The little prince gazed at them. They all looked like his flower.
“Who are you?” he demanded, thunderstruck.
“We are roses,” the roses said.
And he was overcome with sadness. His flower had told him that she was the only one of her kind in all the universe. And here were five thousand of them, all alike, in one single garden!” She would be very much annoyed,” he said to himself, “if she should see that… she would cough most dreadfully, and she would pretend that she was dying, to avoid being laughed at. And I should be obliged to pretend that I was nursing her back to life– for if I did not do that, to humble myself also, she would really allow herself to die…”
Fortunately, the little prince encountered a fox at the right time. The fox helped him find out that the rose in B612 was the one and only in the universe is true. There was no need to feel sad at all. The belief once shaken is restored, and he went to the rose garden and talk to those roses:
“You are beautiful, but you are empty,” he went on. “One could not die for you. To be sure, an ordinary passer-by would think that my rose looked just like you– the rose that belongs to me.
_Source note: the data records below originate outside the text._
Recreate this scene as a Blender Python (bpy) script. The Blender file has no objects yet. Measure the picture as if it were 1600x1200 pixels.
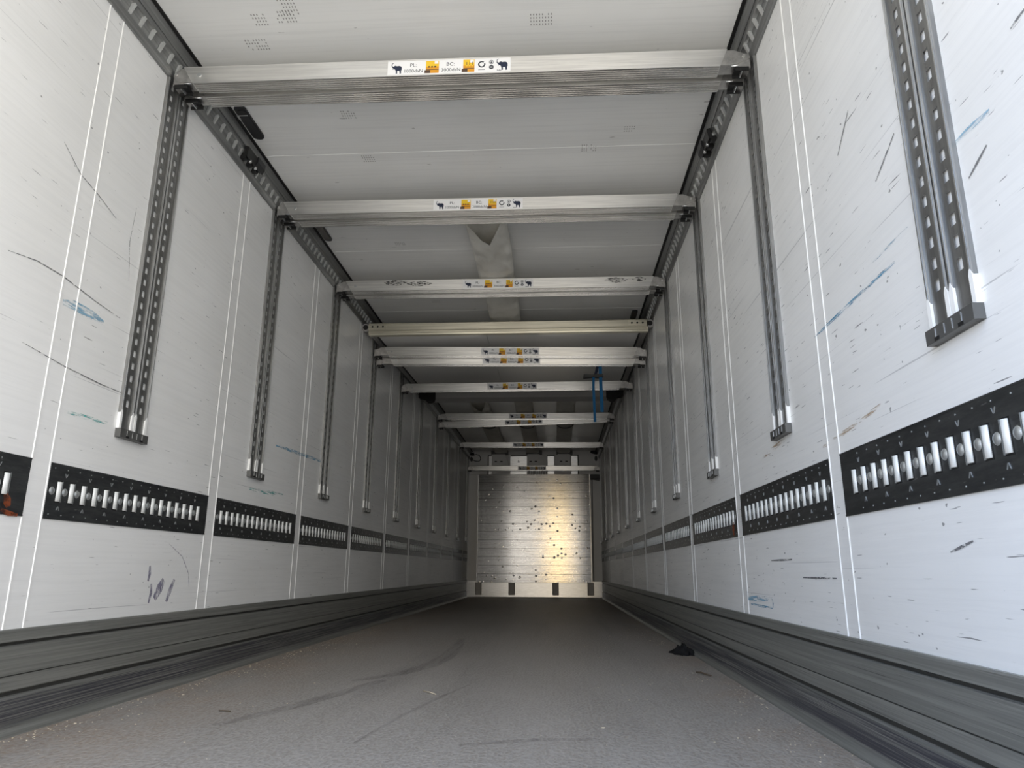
import bpy, bmesh, math, random
from mathutils import Vector, Matrix
from mathutils.geometry import tessellate_polygon

SC = bpy.context.scene
COL = SC.collection

# ------------------------------------------------------------------ camera
CX, CZ = 1.62967, 0.47993
PITCH, YAW, ROLL, FPX = 0.2544, -0.0610, -0.0047, 1118.01
def _ray(u, v):
    xx, z2 = (u - 800) / FPX, (600 - v) / FPX
    c, s = math.cos(ROLL), math.sin(ROLL); x = c * xx + s * z2; zz = -s * xx + c * z2
    c, s = math.cos(PITCH), math.sin(PITCH); y2 = c - s * zz; z = s + c * zz
    c, s = math.cos(YAW), math.sin(YAW)
    return Vector((c * x + s * y2, -s * x + c * y2, z))
fwd = _ray(800, 600)
rgt = (_ray(801, 600) - fwd).normalized()
upv = (_ray(800, 599) - fwd).normalized()
cam_data = bpy.data.cameras.new('camera')
cam_data.sensor_width = 36.0
cam_data.lens = FPX * 36.0 / 1600.0
cam_data.clip_start = 0.02
cam = bpy.data.objects.new('camera', cam_data)
COL.objects.link(cam)
M = Matrix((rgt, upv, -fwd)).transposed().to_4x4()
M.translation = Vector((CX, 0.0, CZ))
cam.matrix_world = M
SC.camera = cam

# ------------------------------------------------------------------ daylight outside the open rear door
world = bpy.data.worlds.new('daylight')
SC.world = world
world.use_nodes = True
wn, wl = world.node_tree.nodes, world.node_tree.links
wn.clear()
def wnode(t, **kw):
    n = wn.new(t)
    for k, v in kw.items(): setattr(n, k, v)
    return n
def wmath(op, a, b=None, c=None, clamp=False):
    n = wnode('ShaderNodeMath', operation=op, use_clamp=clamp)
    for i, q in enumerate((a, b, c)):
        if q is None: continue
        if isinstance(q, (int, float)): n.inputs[i].default_value = q
        else: wl.new(q, n.inputs[i])
    return n.outputs[0]
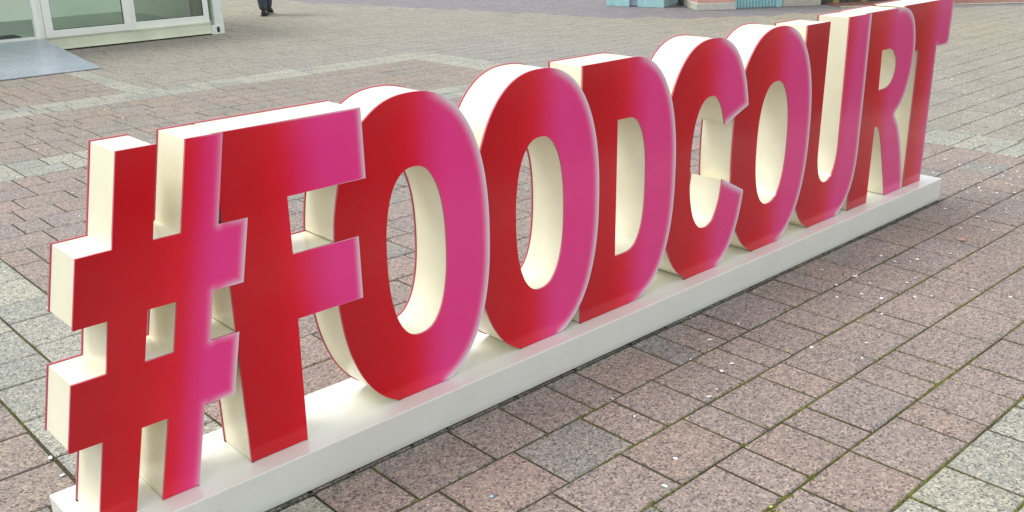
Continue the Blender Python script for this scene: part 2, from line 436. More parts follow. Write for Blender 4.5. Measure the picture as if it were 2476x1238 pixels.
def prism(name, shape, clip, y0, y1, mats, parent, grid=0.0, colour=None, smooth=True):
    V = []; E = []
    for P in [shape[0]] + shape[1] + ([clip[0]] + clip[1] if clip else []):
        b = len(V); V += [Vector(p) for p in P]; E += [(b + i, b + (i + 1) % len(P)) for i in range(len(P))]
    if grid:
        xs = [p[0] for p in shape[0]]; zs = [p[1] for p in shape[0]]
        gx, gz = np.meshgrid(np.arange(min(xs), max(xs), grid), np.arange(min(zs), max(zs), grid))
        gx[::2] += grid / 2; gx = gx.ravel(); gz = gz.ravel()
        k = region(shape, gx, gz)
        V += [Vector((a, b)) for a, b in zip(gx[k], gz[k])]
    v, e, f, _, _, _ = delaunay_2d_cdt(V, E, [], 0, 1e-5)
    v = np.array([(p[0], p[1]) for p in v])
    fa = np.array([t for t in f if len(t) == 3])
    cen = v[fa].mean(axis=1)
    keep = region(shape, cen[:, 0], cen[:, 1])
    if clip: keep &= ~region(clip, cen[:, 0], cen[:, 1])
    fa = fa[keep]
    a = v[fa[:, 0]]; b = v[fa[:, 1]]; c = v[fa[:, 2]]
    ar = (b[:, 0] - a[:, 0]) * (c[:, 1] - a[:, 1]) - (c[:, 0] - a[:, 0]) * (b[:, 1] - a[:, 1])
    ok = abs(ar) > 1e-10; fa = fa[ok]; ar = ar[ok]
    fa[ar < 0] = fa[ar < 0][:, ::-1]
    used = np.unique(fa); remap = -np.ones(len(v), int); remap[used] = np.arange(len(used)); v = v[used]; fa = remap[fa]
    n = len(v)
    ed = {}
    for t in fa.tolist():
        for i in range(3):
            ed[(t[i], t[(i + 1) % 3])] = 1
    bd = [(i, j) for (i, j) in ed if (j, i) not in ed]
    # front face looks along -Y: counter-clockwise in (x,z) seen from -Y is already outward
    VV = [(p[0], y0, p[1]) for p in v] + [(p[0], y1, p[1]) for p in v]
    FF = [tuple(t) for t in fa.tolist()] + [(t[2] + n, t[1] + n, t[0] + n) for t in fa.tolist()]
    nf = len(FF)
    FF += [(i, i + n, j + n, j) for i, j in bd]
    me = mesh(name, VV, FF, mats)
    mi = [0] * nf + [1 if len(me.materials) > 1 else 0] * len(bd)
    me.polygons.foreach_set('material_index', mi)
    if smooth:
        me.polygons.foreach_set('use_smooth', [False] * nf + [True] * len(bd)); me.set_sharp_from_angle(angle=math.radians(32))
        # caps stay flat
    if colour is not None:
        cols = colour(v); cols = np.vstack([cols, cols])
        at = me.color_attributes.new('print', 'FLOAT_COLOR', 'POINT')
        at.data.foreach_set('color', np.hstack([cols, np.ones((2 * n, 1))]).astype(np.float32).ravel())
    return link(name, me, parent)

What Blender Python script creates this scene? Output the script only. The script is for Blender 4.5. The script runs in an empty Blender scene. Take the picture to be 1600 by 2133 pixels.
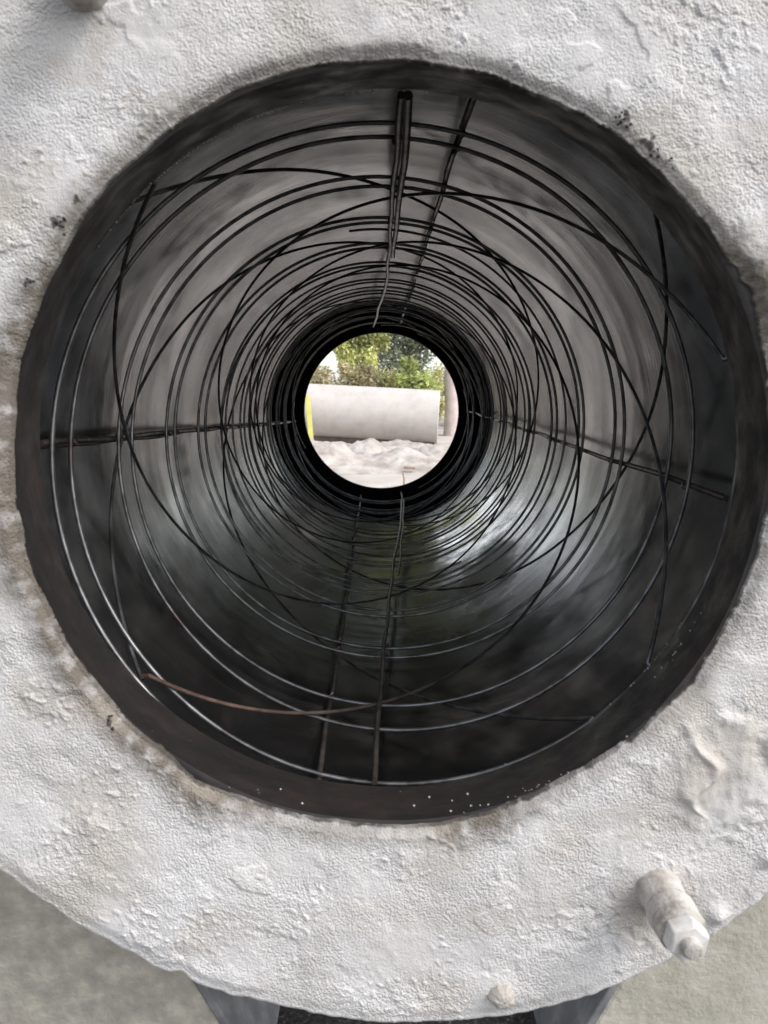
import bpy, bmesh, math, random
import numpy as np
from mathutils import Vector

S = bpy.context.scene
C = S.collection
rad = math.radians
PI = math.pi
AX = 0.70                      # height of the mould's axis above the ground

# ---------------------------------------------------------------- camera
cd = bpy.data.cameras.new("camera")
cam = bpy.data.objects.new("camera", cd)
C.objects.link(cam)
cam.location = (-0.0089, -0.5812, AX + 0.0608)
cam.rotation_euler = (PI / 2 - 0.1561, 0, -0.0065)
cd.sensor_fit = 'VERTICAL'
cd.sensor_height = 36
cd.lens = 26.0
cd.clip_start = 0.02
cd.clip_end = 2000
cd.dof.use_dof = True
cd.dof.focus_distance = 1.35
cd.dof.aperture_fstop = 11
S.camera = cam

# ---------------------------------------------------------------- light
SUN = Vector((0.58, -0.37, 0.73)).normalized()
w = bpy.data.worlds.new("World")
S.world = w
w.use_nodes = True
wn = w.node_tree.nodes
bg = wn['Background']
sky = wn.new('ShaderNodeTexSky')
sky.sky_type = 'NISHITA'
sky.sun_disc = False
sky.sun_elevation = math.asin(SUN.z)
sky.sun_rotation = math.atan2(SUN.x, SUN.y)
sky.dust_density = 2.0
sky.air_density = 1.0
sky.ozone_density = 0.3
hs = wn.new('ShaderNodeHueSaturation')                # thin overcast: the sky goes pale
hs.inputs['Saturation'].default_value = 0.30
hs.inputs['Value'].default_value = 1.25
w.node_tree.links.new(sky.outputs[0], hs.inputs['Color'])
w.node_tree.links.new(hs.outputs[0], bg.inputs[0])
bg.inputs[1].default_value = 0.15
sl = bpy.data.lights.new("sun", 'SUN')
sl.energy = 1.0
sl.angle = rad(24)
sl.color = (1.0, 0.965, 0.93)
so = bpy.data.objects.new("sun", sl)
C.objects.link(so)
so.location = (5, -5, 8)
so.rotation_euler = (-SUN).to_track_quat('-Z', 'Y').to_euler()
S.view_settings.view_transform = 'Standard'
S.view_settings.look = 'None'
S.view_settings.gamma = 1
S.view_settings.use_curve_mapping = False
S.view_settings.exposure = 0.90
S.cycles.max_bounces = 10
S.cycles.glossy_bounces = 8
S.cycles.diffuse_bounces = 4
S.cycles.use_denoising = True
S.cycles.sample_clamp_indirect = 6

random.seed(4)
RNG = np.random.default_rng(7)


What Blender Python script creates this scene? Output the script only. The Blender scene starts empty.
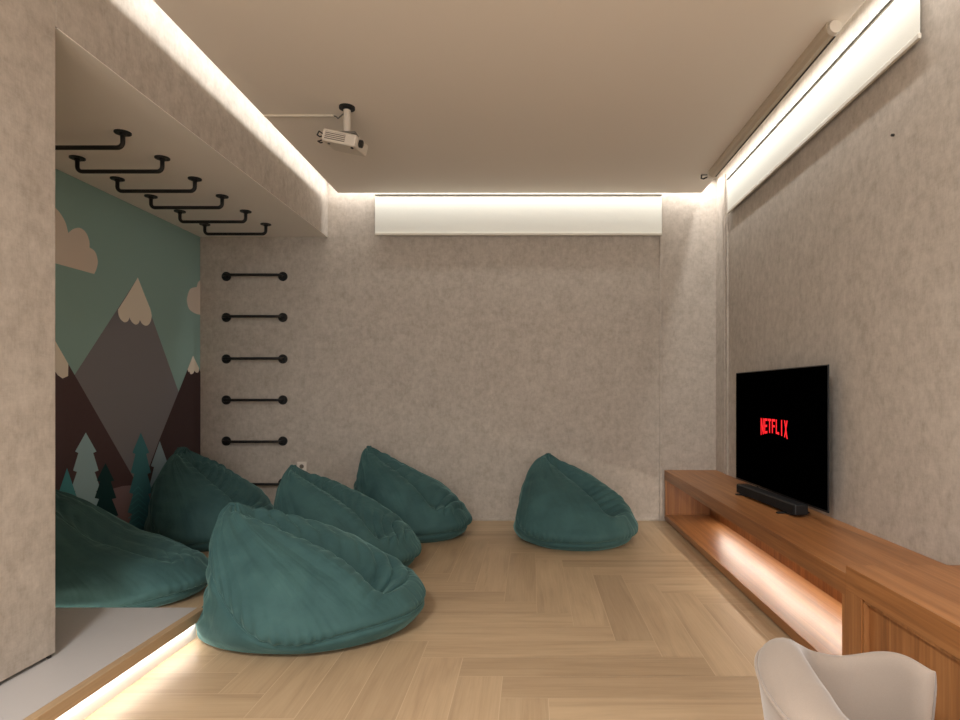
import bpy, bmesh, math, random
import numpy as np
from mathutils import Vector, Matrix, noise

S = bpy.context.scene
COL = S.collection
PI = math.pi
F = 620.0; VX = 531.0; VY = 394.0; CH = 1.0936     # photo's vanishing point and eye height
D = 5.36                                            # back wall

# ---------------------------------------------------------------- materials
def new_mat(name):
    m = bpy.data.materials.new(name); m.use_nodes = True
    nt = m.node_tree; b = nt.nodes['Principled BSDF']
    return m, nt, b

def srgb(r, g, b):
    f = lambda c: (c/255/12.92) if c/255 <= 0.04045 else ((c/255+0.055)/1.055)**2.4
    return (f(r), f(g), f(b), 1)

def plain(name, col, rough=0.6, metal=0.0, emit=None, strength=0.0, spec=0.5):
    m, nt, b = new_mat(name)
    b.inputs['Base Color'].default_value = col
    b.inputs['Roughness'].default_value = rough
    b.inputs['Metallic'].default_value = metal
    b.inputs['Specular IOR Level'].default_value = spec
    # faint procedural grain in the roughness
    n = nt.nodes.new('ShaderNodeTexNoise'); n.inputs['Scale'].default_value = 40
    tc = nt.nodes.new('ShaderNodeTexCoord'); nt.links.new(tc.outputs['Object'], n.inputs['Vector'])
    mr = nt.nodes.new('ShaderNodeMapRange')
    mr.inputs['To Min'].default_value = max(0.02, rough-0.05); mr.inputs['To Max'].default_value = min(1, rough+0.05)
    nt.links.new(n.outputs['Fac'], mr.inputs['Value']); nt.links.new(mr.outputs['Result'], b.inputs['Roughness'])
    if emit:
        b.inputs['Emission Color'].default_value = emit
        b.inputs['Emission Strength'].default_value = strength
    return m

def mixcol(nt, fac, a, b):
    x = nt.nodes.new('ShaderNodeMix'); x.data_type = 'RGBA'
    if isinstance(fac, (int, float)): x.inputs[0].default_value = fac
    else: nt.links.new(fac, x.inputs[0])
    for sock, v in ((6, a), (7, b)):
        if isinstance(v, tuple): x.inputs[sock].default_value = v
        else: nt.links.new(v, x.inputs[sock])
    return x.outputs[2]

def noise_node(nt, vec, scale, detail=4, rough=0.55, dist=0.0):
    n = nt.nodes.new('ShaderNodeTexNoise')
    n.inputs['Scale'].default_value = scale; n.inputs['Detail'].default_value = detail
    n.inputs['Roughness'].default_value = rough; n.inputs['Distortion'].default_value = dist
    nt.links.new(vec, n.inputs['Vector']); return n.outputs['Fac']

def ramp(nt, fac, stops):
    r = nt.nodes.new('ShaderNodeValToRGB'); e = r.color_ramp.elements
    e[0].position, e[0].color = stops[0]; e[1].position, e[1].color = stops[-1]
    for p, c in stops[1:-1]:
        k = e.new(p); k.color = c
    nt.links.new(fac, r.inputs['Fac']); return r.outputs['Color']

def mapping(nt, src, scale=(1,1,1), rot=(0,0,0)):
    mp = nt.nodes.new('ShaderNodeMapping'); mp.inputs['Scale'].default_value = scale; mp.inputs['Rotation'].default_value = rot
    nt.links.new(src, mp.inputs['Vector']); return mp.outputs['Vector']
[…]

But in herself alone she is more important than all the hundreds of you other roses: because it is she that I have watered; because it is she that I have put under the glass globe; because it is she that I have sheltered behind the screen; because it is for her that I have killed the caterpillars (except the two or three that we saved to become butterflies); because it is she that I have listened to, when she grumbled, or boasted, or even sometimes when she said nothing.
Because she is my rose.”
What did the fox tell the little prince?
“It is the time you have wasted for your rose that makes your rose so important.”